begin

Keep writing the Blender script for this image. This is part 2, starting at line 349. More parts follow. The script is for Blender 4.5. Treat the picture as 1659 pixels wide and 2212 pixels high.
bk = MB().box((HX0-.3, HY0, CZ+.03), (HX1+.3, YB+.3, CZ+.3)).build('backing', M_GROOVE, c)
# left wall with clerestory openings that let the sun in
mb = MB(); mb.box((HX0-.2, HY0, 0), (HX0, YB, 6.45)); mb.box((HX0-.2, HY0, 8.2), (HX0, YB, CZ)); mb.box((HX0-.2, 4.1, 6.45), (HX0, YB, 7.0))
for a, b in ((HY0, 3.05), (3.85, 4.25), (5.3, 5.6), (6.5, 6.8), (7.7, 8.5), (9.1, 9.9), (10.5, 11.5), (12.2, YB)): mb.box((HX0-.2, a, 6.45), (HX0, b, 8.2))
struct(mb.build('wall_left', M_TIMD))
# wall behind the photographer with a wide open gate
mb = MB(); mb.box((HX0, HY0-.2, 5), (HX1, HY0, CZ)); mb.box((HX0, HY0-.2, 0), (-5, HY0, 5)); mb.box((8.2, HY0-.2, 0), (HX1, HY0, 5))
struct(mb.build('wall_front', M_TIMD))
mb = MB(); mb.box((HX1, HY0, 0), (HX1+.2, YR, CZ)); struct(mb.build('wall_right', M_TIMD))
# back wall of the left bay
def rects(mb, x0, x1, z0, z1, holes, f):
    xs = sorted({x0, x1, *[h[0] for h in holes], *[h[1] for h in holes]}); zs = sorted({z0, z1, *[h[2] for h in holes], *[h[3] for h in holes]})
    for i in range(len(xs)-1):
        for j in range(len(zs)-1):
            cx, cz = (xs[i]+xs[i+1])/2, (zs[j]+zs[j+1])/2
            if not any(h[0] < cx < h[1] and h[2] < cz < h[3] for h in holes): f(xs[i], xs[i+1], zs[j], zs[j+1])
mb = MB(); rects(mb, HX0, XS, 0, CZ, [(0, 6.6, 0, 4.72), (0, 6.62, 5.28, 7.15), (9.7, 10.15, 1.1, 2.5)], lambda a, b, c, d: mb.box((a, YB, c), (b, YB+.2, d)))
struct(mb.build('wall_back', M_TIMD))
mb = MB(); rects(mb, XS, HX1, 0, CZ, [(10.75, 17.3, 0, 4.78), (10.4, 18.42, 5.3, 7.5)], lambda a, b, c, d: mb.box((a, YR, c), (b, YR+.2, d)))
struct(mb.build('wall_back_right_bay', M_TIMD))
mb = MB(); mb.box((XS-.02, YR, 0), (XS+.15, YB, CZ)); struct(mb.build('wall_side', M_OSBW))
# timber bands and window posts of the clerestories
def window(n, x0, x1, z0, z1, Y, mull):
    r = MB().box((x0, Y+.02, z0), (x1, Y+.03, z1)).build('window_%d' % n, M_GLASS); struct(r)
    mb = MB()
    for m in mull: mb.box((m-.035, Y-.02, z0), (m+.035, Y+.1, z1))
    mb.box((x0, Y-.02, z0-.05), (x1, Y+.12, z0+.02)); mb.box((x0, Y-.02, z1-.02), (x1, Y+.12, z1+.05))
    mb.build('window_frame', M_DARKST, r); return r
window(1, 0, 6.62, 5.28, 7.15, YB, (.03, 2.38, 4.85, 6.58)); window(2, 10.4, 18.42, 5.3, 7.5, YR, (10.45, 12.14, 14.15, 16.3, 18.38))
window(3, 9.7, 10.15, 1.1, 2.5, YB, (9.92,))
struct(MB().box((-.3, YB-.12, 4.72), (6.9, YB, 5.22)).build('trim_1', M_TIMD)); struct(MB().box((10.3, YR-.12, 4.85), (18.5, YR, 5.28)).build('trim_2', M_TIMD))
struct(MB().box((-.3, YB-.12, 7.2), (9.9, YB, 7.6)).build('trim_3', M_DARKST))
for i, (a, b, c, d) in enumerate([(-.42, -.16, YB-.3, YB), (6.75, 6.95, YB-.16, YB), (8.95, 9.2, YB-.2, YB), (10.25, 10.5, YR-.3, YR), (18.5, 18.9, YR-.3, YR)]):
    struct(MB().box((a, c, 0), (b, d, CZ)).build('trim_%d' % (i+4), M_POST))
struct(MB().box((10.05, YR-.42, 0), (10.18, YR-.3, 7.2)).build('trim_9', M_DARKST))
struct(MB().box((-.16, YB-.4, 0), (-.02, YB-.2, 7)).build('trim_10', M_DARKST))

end

Objective:
Copy out all of the lines above exactly.

Answer to the problem:
Keep writing the Blender script for this image. This is part 2, starting at line 349. More parts follow. The script is for Blender 4.5. Treat the picture as 1659 pixels wide and 2212 pixels high.
bk = MB().box((HX0-.3, HY0, CZ+.03), (HX1+.3, YB+.3, CZ+.3)).build('backing', M_GROOVE, c)
# left wall with clerestory openings that let the sun in
mb = MB(); mb.box((HX0-.2, HY0, 0), (HX0, YB, 6.45)); mb.box((HX0-.2, HY0, 8.2), (HX0, YB, CZ)); mb.box((HX0-.2, 4.1, 6.45), (HX0, YB, 7.0))
for a, b in ((HY0, 3.05), (3.85, 4.25), (5.3, 5.6), (6.5, 6.8), (7.7, 8.5), (9.1, 9.9), (10.5, 11.5), (12.2, YB)): mb.box((HX0-.2, a, 6.45), (HX0, b, 8.2))
struct(mb.build('wall_left', M_TIMD))
# wall behind the photographer with a wide open gate
mb = MB(); mb.box((HX0, HY0-.2, 5), (HX1, HY0, CZ)); mb.box((HX0, HY0-.2, 0), (-5, HY0, 5)); mb.box((8.2, HY0-.2, 0), (HX1, HY0, 5))
struct(mb.build('wall_front', M_TIMD))
mb = MB(); mb.box((HX1, HY0, 0), (HX1+.2, YR, CZ)); struct(mb.build('wall_right', M_TIMD))
# back wall of the left bay
def rects(mb, x0, x1, z0, z1, holes, f):
    xs = sorted({x0, x1, *[h[0] for h in holes], *[h[1] for h in holes]}); zs = sorted({z0, z1, *[h[2] for h in holes], *[h[3] for h in holes]})
    for i in range(len(xs)-1):
        for j in range(len(zs)-1):
            cx, cz = (xs[i]+xs[i+1])/2, (zs[j]+zs[j+1])/2
            if not any(h[0] < cx < h[1] and h[2] < cz < h[3] for h in holes): f(xs[i], xs[i+1], zs[j], zs[j+1])
mb = MB(); rects(mb, HX0, XS, 0, CZ, [(0, 6.6, 0, 4.72), (0, 6.62, 5.28, 7.15), (9.7, 10.15, 1.1, 2.5)], lambda a, b, c, d: mb.box((a, YB, c), (b, YB+.2, d)))
struct(mb.build('wall_back', M_TIMD))
mb = MB(); rects(mb, XS, HX1, 0, CZ, [(10.75, 17.3, 0, 4.78), (10.4, 18.42, 5.3, 7.5)], lambda a, b, c, d: mb.box((a, YR, c), (b, YR+.2, d)))
struct(mb.build('wall_back_right_bay', M_TIMD))
mb = MB(); mb.box((XS-.02, YR, 0), (XS+.15, YB, CZ)); struct(mb.build('wall_side', M_OSBW))
# timber bands and window posts of the clerestories
def window(n, x0, x1, z0, z1, Y, mull):
    r = MB().box((x0, Y+.02, z0), (x1, Y+.03, z1)).build('window_%d' % n, M_GLASS); struct(r)
    mb = MB()
    for m in mull: mb.box((m-.035, Y-.02, z0), (m+.035, Y+.1, z1))
    mb.box((x0, Y-.02, z0-.05), (x1, Y+.12, z0+.02)); mb.box((x0, Y-.02, z1-.02), (x1, Y+.12, z1+.05))
    mb.build('window_frame', M_DARKST, r); return r
window(1, 0, 6.62, 5.28, 7.15, YB, (.03, 2.38, 4.85, 6.58)); window(2, 10.4, 18.42, 5.3, 7.5, YR, (10.45, 12.14, 14.15, 16.3, 18.38))
window(3, 9.7, 10.15, 1.1, 2.5, YB, (9.92,))
struct(MB().box((-.3, YB-.12, 4.72), (6.9, YB, 5.22)).build('trim_1', M_TIMD)); struct(MB().box((10.3, YR-.12, 4.85), (18.5, YR, 5.28)).build('trim_2', M_TIMD))
struct(MB().box((-.3, YB-.12, 7.2), (9.9, YB, 7.6)).build('trim_3', M_DARKST))
for i, (a, b, c, d) in enumerate([(-.42, -.16, YB-.3, YB), (6.75, 6.95, YB-.16, YB), (8.95, 9.2, YB-.2, YB), (10.25, 10.5, YR-.3, YR), (18.5, 18.9, YR-.3, YR)]):
    struct(MB().box((a, c, 0), (b, d, CZ)).build('trim_%d' % (i+4), M_POST))
struct(MB().box((10.05, YR-.42, 0), (10.18, YR-.3, 7.2)).build('trim_9', M_DARKST))
struct(MB().box((-.16, YB-.4, 0), (-.02, YB-.2, 7)).build('trim_10', M_DARKST))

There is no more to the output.